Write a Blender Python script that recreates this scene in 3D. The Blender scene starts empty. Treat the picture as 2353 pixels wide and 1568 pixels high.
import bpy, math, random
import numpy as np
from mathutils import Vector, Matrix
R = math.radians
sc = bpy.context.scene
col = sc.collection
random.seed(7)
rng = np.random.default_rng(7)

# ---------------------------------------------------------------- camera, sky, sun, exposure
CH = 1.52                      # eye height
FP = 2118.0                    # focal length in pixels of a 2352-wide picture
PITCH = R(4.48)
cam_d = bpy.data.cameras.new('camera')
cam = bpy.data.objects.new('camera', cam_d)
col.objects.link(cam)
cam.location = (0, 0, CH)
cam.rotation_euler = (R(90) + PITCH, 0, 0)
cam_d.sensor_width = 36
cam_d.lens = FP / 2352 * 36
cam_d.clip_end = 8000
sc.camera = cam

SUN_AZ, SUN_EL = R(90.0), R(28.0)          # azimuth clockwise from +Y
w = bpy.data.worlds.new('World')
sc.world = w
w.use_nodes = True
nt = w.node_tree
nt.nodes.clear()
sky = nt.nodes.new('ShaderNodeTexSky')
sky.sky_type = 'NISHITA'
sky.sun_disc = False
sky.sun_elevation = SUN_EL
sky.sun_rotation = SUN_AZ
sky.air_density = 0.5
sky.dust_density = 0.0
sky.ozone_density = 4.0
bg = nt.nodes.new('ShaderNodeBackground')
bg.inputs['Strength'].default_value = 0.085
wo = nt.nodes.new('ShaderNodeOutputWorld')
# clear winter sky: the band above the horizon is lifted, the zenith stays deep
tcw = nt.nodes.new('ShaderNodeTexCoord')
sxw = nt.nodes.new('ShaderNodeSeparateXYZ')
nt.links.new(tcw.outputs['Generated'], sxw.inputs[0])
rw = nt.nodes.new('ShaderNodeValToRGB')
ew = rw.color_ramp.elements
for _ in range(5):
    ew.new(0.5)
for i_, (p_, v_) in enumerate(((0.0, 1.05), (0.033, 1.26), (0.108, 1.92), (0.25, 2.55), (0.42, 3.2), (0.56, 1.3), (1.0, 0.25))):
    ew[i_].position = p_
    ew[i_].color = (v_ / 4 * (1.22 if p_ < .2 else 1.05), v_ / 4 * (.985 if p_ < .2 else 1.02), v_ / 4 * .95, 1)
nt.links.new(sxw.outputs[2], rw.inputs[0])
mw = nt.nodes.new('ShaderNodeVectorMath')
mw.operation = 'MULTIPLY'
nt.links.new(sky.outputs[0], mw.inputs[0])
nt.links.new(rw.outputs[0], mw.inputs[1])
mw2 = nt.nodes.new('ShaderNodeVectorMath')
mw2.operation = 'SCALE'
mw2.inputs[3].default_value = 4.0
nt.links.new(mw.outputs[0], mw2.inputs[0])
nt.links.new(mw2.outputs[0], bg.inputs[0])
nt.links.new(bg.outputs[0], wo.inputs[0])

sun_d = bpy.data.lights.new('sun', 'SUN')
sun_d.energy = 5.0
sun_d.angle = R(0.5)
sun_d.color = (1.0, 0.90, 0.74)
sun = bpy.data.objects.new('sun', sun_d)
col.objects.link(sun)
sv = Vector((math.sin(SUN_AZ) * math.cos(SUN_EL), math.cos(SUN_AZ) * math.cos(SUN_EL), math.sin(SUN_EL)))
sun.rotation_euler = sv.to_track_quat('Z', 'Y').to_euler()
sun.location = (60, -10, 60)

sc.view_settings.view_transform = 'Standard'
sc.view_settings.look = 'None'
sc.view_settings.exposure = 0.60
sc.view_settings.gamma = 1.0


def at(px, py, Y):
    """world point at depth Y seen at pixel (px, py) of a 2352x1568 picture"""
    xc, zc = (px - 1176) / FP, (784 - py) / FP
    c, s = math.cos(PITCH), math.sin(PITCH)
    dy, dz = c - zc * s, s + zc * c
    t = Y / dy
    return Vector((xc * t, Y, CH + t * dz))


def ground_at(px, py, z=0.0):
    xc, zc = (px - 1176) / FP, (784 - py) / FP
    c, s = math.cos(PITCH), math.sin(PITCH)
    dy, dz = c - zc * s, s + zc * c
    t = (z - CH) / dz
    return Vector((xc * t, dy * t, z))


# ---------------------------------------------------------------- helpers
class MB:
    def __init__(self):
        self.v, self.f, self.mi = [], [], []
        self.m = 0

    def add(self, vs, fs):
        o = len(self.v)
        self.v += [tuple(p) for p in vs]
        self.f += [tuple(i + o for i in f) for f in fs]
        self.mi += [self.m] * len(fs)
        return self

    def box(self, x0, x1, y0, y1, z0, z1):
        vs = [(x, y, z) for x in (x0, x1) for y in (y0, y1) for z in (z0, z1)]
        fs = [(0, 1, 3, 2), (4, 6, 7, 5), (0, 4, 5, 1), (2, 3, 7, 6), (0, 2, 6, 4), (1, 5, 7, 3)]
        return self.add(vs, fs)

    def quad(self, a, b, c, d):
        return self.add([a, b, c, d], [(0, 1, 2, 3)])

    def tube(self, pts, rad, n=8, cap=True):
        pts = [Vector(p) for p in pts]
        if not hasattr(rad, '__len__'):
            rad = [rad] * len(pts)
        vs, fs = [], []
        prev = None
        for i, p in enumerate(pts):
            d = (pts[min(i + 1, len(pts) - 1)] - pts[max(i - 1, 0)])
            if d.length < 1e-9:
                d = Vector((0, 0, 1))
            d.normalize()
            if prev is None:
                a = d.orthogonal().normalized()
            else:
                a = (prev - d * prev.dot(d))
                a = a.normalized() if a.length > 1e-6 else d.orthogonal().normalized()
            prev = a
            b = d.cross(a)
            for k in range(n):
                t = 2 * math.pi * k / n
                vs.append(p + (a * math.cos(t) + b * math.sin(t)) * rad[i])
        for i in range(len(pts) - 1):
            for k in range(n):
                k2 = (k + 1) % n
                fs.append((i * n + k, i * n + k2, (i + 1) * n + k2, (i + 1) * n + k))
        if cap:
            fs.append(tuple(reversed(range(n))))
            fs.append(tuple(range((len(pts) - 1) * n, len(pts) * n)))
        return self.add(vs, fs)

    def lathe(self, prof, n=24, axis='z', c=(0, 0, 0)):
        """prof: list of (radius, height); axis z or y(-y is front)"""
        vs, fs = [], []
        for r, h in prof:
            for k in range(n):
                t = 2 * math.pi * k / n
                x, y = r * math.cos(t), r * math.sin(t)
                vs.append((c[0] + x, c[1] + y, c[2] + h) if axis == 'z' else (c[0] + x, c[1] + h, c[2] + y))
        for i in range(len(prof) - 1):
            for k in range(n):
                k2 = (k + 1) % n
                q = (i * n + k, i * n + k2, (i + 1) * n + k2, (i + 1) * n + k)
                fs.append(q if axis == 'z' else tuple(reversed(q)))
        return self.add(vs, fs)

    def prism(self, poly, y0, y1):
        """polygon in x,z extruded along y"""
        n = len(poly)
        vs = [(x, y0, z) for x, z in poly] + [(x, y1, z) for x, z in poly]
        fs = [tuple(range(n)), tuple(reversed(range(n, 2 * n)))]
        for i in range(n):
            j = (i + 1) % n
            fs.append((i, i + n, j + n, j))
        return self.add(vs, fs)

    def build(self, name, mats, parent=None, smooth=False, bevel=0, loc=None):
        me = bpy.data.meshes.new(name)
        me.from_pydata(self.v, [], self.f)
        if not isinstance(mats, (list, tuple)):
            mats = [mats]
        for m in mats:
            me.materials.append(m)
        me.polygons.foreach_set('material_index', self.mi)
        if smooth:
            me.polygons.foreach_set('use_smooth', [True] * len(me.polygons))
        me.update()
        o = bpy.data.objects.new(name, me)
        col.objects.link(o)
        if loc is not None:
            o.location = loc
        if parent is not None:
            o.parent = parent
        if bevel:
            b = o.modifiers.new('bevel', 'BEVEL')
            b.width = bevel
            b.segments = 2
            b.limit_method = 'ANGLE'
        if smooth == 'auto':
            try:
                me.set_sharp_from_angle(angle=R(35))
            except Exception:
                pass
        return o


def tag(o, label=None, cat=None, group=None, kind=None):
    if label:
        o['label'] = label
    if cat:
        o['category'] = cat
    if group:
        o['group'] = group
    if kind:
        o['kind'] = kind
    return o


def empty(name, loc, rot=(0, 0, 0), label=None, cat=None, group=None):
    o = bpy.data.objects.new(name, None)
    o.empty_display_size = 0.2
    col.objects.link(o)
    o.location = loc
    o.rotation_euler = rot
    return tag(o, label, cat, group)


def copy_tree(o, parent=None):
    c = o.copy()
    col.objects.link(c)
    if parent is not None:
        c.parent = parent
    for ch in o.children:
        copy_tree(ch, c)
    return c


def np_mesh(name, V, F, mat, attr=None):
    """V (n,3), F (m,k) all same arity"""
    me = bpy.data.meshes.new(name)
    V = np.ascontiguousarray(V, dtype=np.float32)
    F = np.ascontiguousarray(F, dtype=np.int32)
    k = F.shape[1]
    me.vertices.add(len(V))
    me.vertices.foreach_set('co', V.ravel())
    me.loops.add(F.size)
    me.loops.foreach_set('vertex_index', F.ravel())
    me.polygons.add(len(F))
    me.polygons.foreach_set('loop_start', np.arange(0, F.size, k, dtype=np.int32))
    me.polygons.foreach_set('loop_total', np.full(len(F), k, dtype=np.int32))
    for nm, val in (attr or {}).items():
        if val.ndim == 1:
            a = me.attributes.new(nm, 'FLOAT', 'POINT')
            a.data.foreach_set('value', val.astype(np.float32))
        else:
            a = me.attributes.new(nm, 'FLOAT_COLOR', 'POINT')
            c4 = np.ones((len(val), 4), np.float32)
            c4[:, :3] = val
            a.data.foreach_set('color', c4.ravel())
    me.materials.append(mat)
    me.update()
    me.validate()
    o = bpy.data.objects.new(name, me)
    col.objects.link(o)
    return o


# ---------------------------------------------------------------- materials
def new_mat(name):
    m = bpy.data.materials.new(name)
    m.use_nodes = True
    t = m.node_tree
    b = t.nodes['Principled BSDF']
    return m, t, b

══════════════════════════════

§ WHAT YOU HAVE TO DO: Word for word, quote the lines of the material from the first line through the line with "rng = np.random.default_rng(7)", both ends included.

§ THE COMPLETED TASK:
Write a Blender Python script that recreates this scene in 3D. The Blender scene starts empty. Treat the picture as 2353 pixels wide and 1568 pixels high.
import bpy, math, random
import numpy as np
from mathutils import Vector, Matrix
R = math.radians
sc = bpy.context.scene
col = sc.collection
random.seed(7)
rng = np.random.default_rng(7)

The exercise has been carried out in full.